Still no new progress on my childrens book. I might shelve it for the time being. Mind you, I still have five more weeks of school days in which to pick it back up before schools out for summer and my minions are home full time for 9 weeks. Then I will get very little done by way of hobbies. But I will accomplish paid work, don’t you worry about that. I think I have one or two reports coming for the summer and one more for the fall. Not terrible, not great. I hope for more than that. Or some extra can labels, t-shirts & apparel, retail signage, catalogue work or build from the ground up branding/packaging work in the alcoholic beverage space.

Though, maybe I should stop chasing the nostalgia of my alcoholic beverage packaging days. Rose coloured glasses and all that jazz. I once had the opportunity to build, from scratch a proprietary glass bottle, and it was looking amazing, but the job was put on hold during a personnel issue inside the brewery/distillery and I never got to see the design go to market. We had built a series of eight flavoured cans too for a Mimosa project, well ahead of the curve, but that got stopped too. Much to my chagrin. It was good work on my part, and that of the brand team. I was very upset to see it go nowhere.

Amazing how much better everything looks…

When the leaves are out on the trees and the blooms are all as colourful as ever. A slight sheen of rain on the grass, and a shine on the rustling leaves in the breeze. A quiet morning, rich with the scent of damp earth and wet pavement. The slight crunch of grit on the asphalt as you walk about your day. Peaceful and serene.

It is Thursday, and I haven’t put any work into my childrens book in about seven or more days now. I think on it some times, but not enough to move forward with it. I have three backgrounds left to paint, and then the characters left to populate the scenes. It all feels oddly disjointed, but that’s how things are these days. I am slowly coming to terms with building over days, weeks and months, rather than rushing to complete a task in a day. I have to actively stop myself when I feel that draw to rush ahead, move faster, just “get it done”. Not that by being slower I’m getting closer to perfect. I just don’t want to take short cuts because I feel pressed for time. Take the time I need to complete the task properly. Not just to get it finished.

The screen door is now built and assembled. I need to measure and cut my hinge slots. Do the same for the frame where it will reside, and then hang it up for good. I pre cut some internal trim, to keep out bugs and such, and have a latch to attach, but I am otherwise very close to done.

I started to cut strips for my kitchen window screen as well, so that is progressing along side the door. The window is a combination of Cedar and Walnut. An odd combination, to be sure, but one that will hold up over time, I hope! These will be mitered and require a little more finesse than the bulky, chunky Ash door, that is outward facing.
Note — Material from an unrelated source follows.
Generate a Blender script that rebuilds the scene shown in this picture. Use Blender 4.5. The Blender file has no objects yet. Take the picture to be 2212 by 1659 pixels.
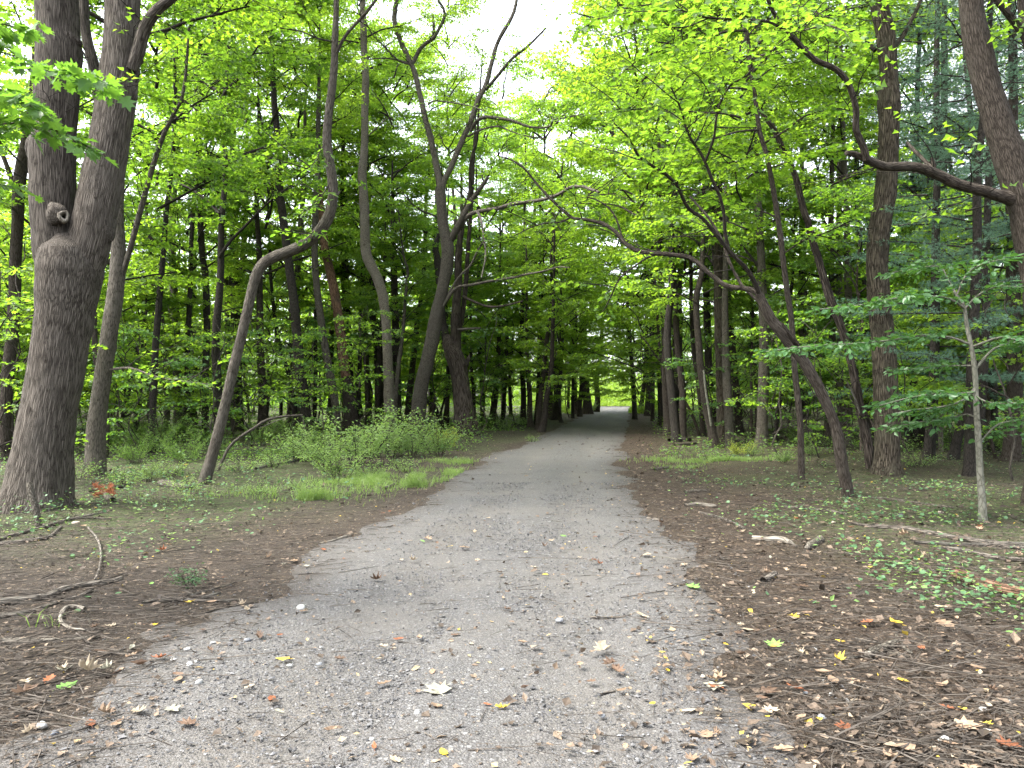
import bpy, math, random
import numpy as np
from math import radians, sin, cos, pi, tan

RNG = np.random.default_rng(7)
random.seed(7)
scene = bpy.context.scene
COL = scene.collection

# ---------------------------------------------------------------- camera, sky, sun, exposure
F = 1640.0                      # focal length in pixels of a 2212 px wide picture
PITCH = math.atan((868 - 829.5) / F)
CAM_H = 1.6
cam_data = bpy.data.cameras.new('camera')
cam_data.sensor_width = 36.0
cam_data.lens = 36.0 * F / 2212.0
cam_data.clip_start = 0.05
cam_data.clip_end = 2000.0
cam = bpy.data.objects.new('camera', cam_data)
COL.objects.link(cam)
cam.location = (0, 0, CAM_H)
cam.rotation_euler = (pi / 2 + PITCH, 0, 0)
scene.camera = cam

SUN_EL, SUN_AZ = radians(57), radians(255)      # azimuth from +Y towards +X
world = bpy.data.worlds.new('World')
scene.world = world
world.use_nodes = True
wn, wl = world.node_tree.nodes, world.node_tree.links
wn.clear()
w_out = wn.new('ShaderNodeOutputWorld')
w_bg = wn.new('ShaderNodeBackground')
w_bg.inputs['Strength'].default_value = 0.15
sky = wn.new('ShaderNodeTexSky')
sky.sky_type = 'NISHITA'
sky.sun_disc = False
sky.sun_elevation = SUN_EL
sky.sun_rotation = SUN_AZ
sky.air_density = 1.0
sky.dust_density = 4.0
sky.ozone_density = 1.0
hs = wn.new('ShaderNodeHueSaturation')          # thin cloud: most of the blue is gone
hs.inputs['Saturation'].default_value = 0.32
wl.new(sky.outputs[0], hs.inputs['Color'])
wl.new(hs.outputs[0], w_bg.inputs['Color'])
wl.new(w_bg.outputs[0], w_out.inputs['Surface'])

sun_d = bpy.data.lights.new('sun', 'SUN')
sun_d.energy = 1.5
sun_d.angle = radians(20)
sun_d.color = (1.0, 0.95, 0.86)
sun = bpy.data.objects.new('sun', sun_d)
COL.objects.link(sun)
sun.rotation_euler = (pi / 2 - SUN_EL, 0, pi - SUN_AZ)
sun.location = (0, 0, 60)

scene.view_settings.view_transform = 'Standard'
scene.view_settings.look = 'None'
scene.view_settings.gamma = 1.0
scene.view_settings.use_curve_mapping = False
scene.view_settings.exposure = 2.85
scene.render.engine = 'CYCLES'
cy = scene.cycles
cy.max_bounces = 10
cy.diffuse_bounces = 6
cy.glossy_bounces = 2
cy.transmission_bounces = 8
cy.transparent_max_bounces = 4
cy.caustics_reflective = False
cy.caustics_refractive = False
cy.sample_clamp_indirect = 6.0
cy.use_adaptive_sampling = True
cy.adaptive_threshold = 0.02
try:
    cy.use_denoising = True
    cy.denoiser = 'OPENIMAGEDENOISE'
    cy.denoising_input_passes = 'RGB_ALBEDO_NORMAL'
    cy.denoising_prefilter = 'ACCURATE'
except Exception:
    pass

# ---------------------------------------------------------------- numpy noise and terrain
def _h(ix, iy, iz, seed):
    n = (ix * 73856093) ^ (iy * 19349663) ^ (iz * 83492791) ^ (seed * 2654435761)
    n = n & 0xffffffff
    n = ((n ^ (n >> 15)) * 2246822519) & 0xffffffff
    n = ((n ^ (n >> 13)) * 3266489917) & 0xffffffff
    n = n ^ (n >> 16)
    return n / 4294967295.0

def vnoise(p, seed=0):
    """value noise in -1..1 at points p (N, 3)"""
    p = np.asarray(p, float)
    i = np.floor(p).astype(np.int64)
    f = p - i
    f = f * f * (3 - 2 * f)
    r = 0
    for dx in (0, 1):
        wx = f[:, 0] if dx else 1 - f[:, 0]
        for dy in (0, 1):
            wy = f[:, 1] if dy else 1 - f[:, 1]
            for dz in (0, 1):
                wz = f[:, 2] if dz else 1 - f[:, 2]
                r = r + wx * wy * wz * _h(i[:, 0] + dx, i[:, 1] + dy, i[:, 2] + dz, seed)
    return r * 2 - 1

def noise2(x, y, s, seed=0):
    x = np.asarray(x, float); y = np.asarray(y, float)
    return vnoise(np.stack([x.ravel() * s, y.ravel() * s, np.zeros(x.size) + .37], 1), seed).reshape(x.shape)

def sstep(a, b, x):
    t = np.clip((x - a) / (b - a), 0, 1)
    return t * t * (3 - 2 * t)

ROAD_Y = [-60, -10, 0, 3.5, 5, 8, 12, 20, 33, 50, 70, 88, 110, 140]
ROAD_X = [-6.0, -1.3, -.78, -.52, -.42, -.14, .22, .98, 2.9, 5.6, 8.9, 11.9, 14.6, 17.0]
ROAD_END = 93.0
def road_x(y):
    return np.interp(y, ROAD_Y, ROAD_X)
HALF = 1.86

def gz(x, y):
    x = np.asarray(x, float); y = np.asarray(y, float)
    d = np.abs(x - road_x(y))
    off = sstep(1.5, 5.0, d)
    z = 1.0 * sstep(30, 100, y)
    z = z + off * (0.10 * noise2(x, y, .31, 3) + 0.035 * noise2(x, y, 1.15, 4))
    z = z + 0.012 * noise2(x, y, .9, 5)
    return z

def gz1(x, y):
    return float(gz(np.array([x]), np.array([y]))[0])

def ray(px, py):
    a = (px - 1106.0) / F; v = (829.5 - py) / F
    return np.array([a, cos(PITCH) - v * sin(PITCH), sin(PITCH) + v * cos(PITCH)])

def at(px, py, Y):
    d = ray(px, py)
    return np.array([0, 0, CAM_H]) + d * (Y / d[1])

def ground_at(px, py):
    d = ray(px, py)
    Y = 1.6 * F / max(py - 868, 12)
    for _ in range(25):
        p = np.array([0, 0, CAM_H]) + d * (Y / d[1])
        h = gz1(p[0], Y)
        if d[2] > -1e-3: break
        Yn = (h - CAM_H) * d[1] / d[2]
        if Yn <= 0 or Yn > 160: break
        Y = .5 * Y + .5 * Yn
    p = np.array([0, 0, CAM_H]) + d * (Y / d[1])
    p[2] = gz1(p[0], p[1])
    return p

def pix(p):
    x, y, z = p[0], p[1], p[2] - CAM_H
    c, s = cos(PITCH), sin(PITCH)
    dep = y * c + z * s; up = -y * s + z * c
    return 1106 + F * x / dep, 829.5 - F * up / dep

# ---------------------------------------------------------------- mesh helpers
class MB:
    def __init__(self):
        self.v, self.f, self.m, self.bark, self.tint, self.n = [], [], [], [], [], 0
        self.sm = []
    def add(self, v, f, mat=0, bark=None, tint=None, smooth=False):
        v = np.asarray(v, float).reshape(-1, 3); f = np.asarray(f, np.int64)
        if len(v) == 0 or len(f) == 0: return
        self.v.append(v); self.f.append(f + self.n); self.m.append(mat); self.sm.append(smooth)
        self.bark.append(np.zeros((len(v), 3)) if bark is None else bark)
        t = np.zeros(len(v)) + .5 if tint is None else np.broadcast_to(np.asarray(tint, float), (len(v),))
        self.tint.append(t)
        self.n += len(v)
    def mesh(self, name, mats):
        me = bpy.data.meshes.new(name)
        v = np.concatenate(self.v)
        me.vertices.add(len(v)); me.vertices.foreach_set('co', v.astype(np.float32).ravel())
        loops = np.concatenate([f.ravel() for f in self.f]).astype(np.int32)
        sizes = np.concatenate([np.full(len(f), f.shape[1]) for f in self.f])
        starts = np.concatenate([[0], np.cumsum(sizes)[:-1]]).astype(np.int32)
        mi = np.concatenate([np.full(len(f), m) for f, m in zip(self.f, self.m)]).astype(np.int32)
        sm = np.concatenate([np.full(len(f), s) for f, s in zip(self.f, self.sm)]).astype(bool)
        me.loops.add(len(loops)); me.loops.foreach_set('vertex_index', loops)
        me.polygons.add(len(starts)); me.polygons.foreach_set('loop_start', starts)
        me.polygons.foreach_set('material_index', mi)
        me.polygons.foreach_set('use_smooth', sm)
        for m in mats: me.materials.append(m)
        a = me.attributes.new('bark', 'FLOAT_VECTOR', 'POINT')
        a.data.foreach_set('vector', np.concatenate(self.bark).astype(np.float32).ravel())
        a = me.attributes.new('tint', 'FLOAT', 'POINT')
        a.data.foreach_set('value', np.concatenate(self.tint).astype(np.float32))
        me.update(calc_edges=True)
        return me
    def obj(self, name, mats, parent=None, kind=None, loc=None):
        o = bpy.data.objects.new(name, self.mesh(name, mats))
        COL.objects.link(o)
        if parent is not None: o.parent = parent
        if kind: o['kind'] = kind
        if loc is not None: o.location = loc
        return o

def tag(o, label, cat, group=None):
    o['label'] = label; o['category'] = cat
    if group: o['group'] = group
    return o

def empty(name, loc, label, cat, group=None, rz=0.0):
    o = bpy.data.objects.new(name, None)
    o.empty_display_size = .2
    COL.objects.link(o); o.location = tuple(loc); o.rotation_euler = (0, 0, rz)
    return tag(o, label, cat, group)

def linked(name, me, parent=None, loc=(0, 0, 0), rot=(0, 0, 0), sc=(1, 1, 1), kind=None):
    o = bpy.data.objects.new(name, me)
    COL.objects.link(o)
    o.parent = parent
    o.location = tuple(loc); o.rotation_euler = tuple(rot); o.scale = tuple(sc)
    if kind: o['kind'] = kind
    return o

def norm(a):
    return a / np.maximum(np.linalg.norm(a, axis=-1, keepdims=True), 1e-9)

def resample(P, R, step):
    P = np.asarray(P, float); R = np.asarray(R, float)
    if len(P) < 3:
        n = max(2, int(np.linalg.norm(P[-1] - P[0]) / step) + 1)
        t = np.linspace(0, 1, n)[:, None]
        return P[0] * (1 - t) + P[-1] * t, R[0] * (1 - t[:, 0]) + R[-1] * t[:, 0]
    Q = np.vstack([2 * P[0] - P[1], P, 2 * P[-1] - P[-2]])
    out, ro = [], []
    for i in range(1, len(Q) - 2):
        n = max(2, int(np.linalg.norm(Q[i + 1] - Q[i]) / step) + 1)
        t = np.linspace(0, 1, n, endpoint=False)[:, None]
        p0, p1, p2, p3 = Q[i - 1], Q[i], Q[i + 1], Q[i + 2]
        out.append(.5 * (2 * p1 + (p2 - p0) * t + (2 * p0 - 5 * p1 + 4 * p2 - p3) * t ** 2 + (3 * p1 - p0 - 3 * p2 + p3) * t ** 3))
        ts = t[:, 0] * t[:, 0] * (3 - 2 * t[:, 0])
        ro.append(R[i - 1] * (1 - ts) + R[i] * ts)
    out.append(P[-1:]); ro.append(R[-1:])
    return np.concatenate(out), np.concatenate(ro)

def frames(P):
    T = norm(np.gradient(P, axis=0))
    N = np.zeros_like(P)
    up = np.array([0, 1.0, 0]) if abs(T[0][1]) < .8 else np.array([1.0, 0, 0])
    n = up - T[0] * np.dot(up, T[0]); n /= np.linalg.norm(n)
    for i in range(len(P)):
        n = n - T[i] * np.dot(n, T[i]); n /= max(np.linalg.norm(n), 1e-9)
        N[i] = n
    return T, N, np.cross(T, N)

def tube(mb, P, R, sides=8, step=.3, lump=0.06, seed=0, mat=0, flare=0.0, flare_h=.6, ridge=0.0, raw=False, bseed=None, lobes=5):
    """a round limb along P with radius R; flare widens the foot into root lobes; ridge cuts lengthwise furrows"""
    if not raw: P, R = resample(P, R, step)
    else: P, R = np.asarray(P, float), np.asarray(R, float)
    n = len(P)
    T, N, B = frames(P)
    s = np.concatenate([[0], np.cumsum(np.linalg.norm(np.diff(P, axis=0), axis=1))])
    a = np.linspace(0, 2 * pi, sides, endpoint=False)
    ca, sa = np.cos(a), np.sin(a)
    rr = np.repeat(R[:, None], sides, 1)
    off = (seed * 7.31) % 50
    cyl = np.stack([np.broadcast_to(ca, (n, sides)) * R[:, None], np.broadcast_to(sa, (n, sides)) * R[:, None], np.broadcast_to(s[:, None], (n, sides))], 2) + off
    flat = cyl.reshape(-1, 3)
    if lump:
        sc = 1.6 / max(R.mean(), .02)
        k = vnoise(flat * np.array([sc * .6, sc * .6, sc * .3]), seed).reshape(n, sides)
        k2 = vnoise(flat * np.array([sc * 1.7, sc * 1.7, sc * .8]), seed + 1).reshape(n, sides)
        rr = rr * (1 + lump * k + .5 * lump * k2)
    if ridge:
        k = vnoise(flat * np.array([26, 26, 2.6]), seed + 5).reshape(n, sides)
        k = k + .6 * vnoise(flat * np.array([52, 52, 6.]), seed + 6).reshape(n, sides)
        rr = rr + ridge * k
    if flare:
        fl = np.exp(-(s / flare_h) ** 1.3)[:, None]
        lob = .45 + .55 * np.cos(lobes * a + seed)[None, :] + .3 * np.cos(2 * a + seed * 2.1)[None, :]
        rr = rr * (1 + flare * fl * np.clip(.55 + .5 * lob, .15, 2))
    V = P[:, None, :] + rr[:, :, None] * (ca[None, :, None] * N[:, None, :] + sa[None, :, None] * B[:, None, :])
    V = V.reshape(-1, 3)
    i = np.arange(n - 1)[:, None] * sides; j = np.arange(sides)[None, :]; j2 = (j + 1) % sides
    Q = np.stack([i + j, i + j2, i + sides + j2, i + sides + j], 2).reshape(-1, 4)
    mb.add(V, Q, mat, flat, .5, True)
    tip = P[-1] + T[-1] * R[-1] * .4
    mb.add(np.vstack([V[-sides:], tip]), np.array([[k, (k + 1) % sides, sides] for k in range(sides)]), mat, np.vstack([flat[-sides:], flat[-1:]]), .5, True)
    return P, R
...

Thus, not seen as much as the kitchen window over our sink.

Back in the shop for a partial build day.

Yesterday I milled down all of the Cedar trim I would need to fill in the inside portion of my screen door. I cut a 1x6x8ft board down into eight .25 strips, and then trimmed those to be .75 inches wide by 8ft, by .25 inches thick. I pin nailed in the first layer. Now I have to cut up and staple in place the actual mesh material. Another big step forward. Makes me nervous. I have the second layer of trim cut and ready to sandwich in the mesh material. Fingers crossed I don’t screw this up, as I only have so much mesh to work with before I’d have to order & wait for more to arrive.

Once this goes in, I’ll affix the handle, and push plate. Then we are on to hinges, and hanging the heavy thing up in the door frame. Wish me luck! I’m going in.

Waiting on mesh! Almost done the build.

I forgot to mention (not really) that today is Day 150!

Which I think is a pretty decent milestone to reach for having written something here on my blog every single day. Weekends, illness, good times and bad. I’m pretty happy with that. Not only that, but the discipline to keep writing has helped me develope a commitment to lifting weights and exercising again. Which my heart will thank me for in the long run. If I can psyche myself up to run or bike that would potentially go a long way to help reduce my waist line. It has made it easier to pick up something new and do a little of it more often than not. I switched to home reno projects, and away from my children’s book last week, and this one. But I did manage to get an awful lot of it onto paper, and I’m in a great spot when I go back to it. I’m reading proper books again, not just twitter and the news, which is great. I miss reading when all I do is scroll twitter and read about politics 280 characters at a time. I’m currently painting my screen door frame, waiting on primer to dry actually, if you must know. Then I need to cut down Cedar strips and keep this bad boy rolling. I want to have it hung up before June 1st, which is attainable, if I don’t all of a sudden become paralyzed by fear of fucking something up. I’ve even made plans on an interior window project next. So I need this one to go fairly smoothly, now that I am committed to finishing. The trim will have to be cut twice, into 8ft long strips from a 6x1x8, and then taken to a .75 down from an inch in width. My door, after sanding, planing and lots more sanding, is no longer two inches thick where the mesh screens will be inset. So slight tweak there, but nothing too awful. Maybe i don’t have to take it to .75, i could potentially go thicker. I need to double then triple check my measurements before I cut it down too far.

So Day 150 huh. Seems like a lot. But isn’t really all that much. Not even a full half a year yet. My “streak” began about two weeks prior to Christmas when I was panicking about how little I had written last year vs. The year before. Far more traffic with short/micro stories than my regular blog jabber. No surprise there. I’m not an interesting person, nor am I famous or grotesquely handsome. Just run of the mill me. Running my mouth and thinking thoughts like a person.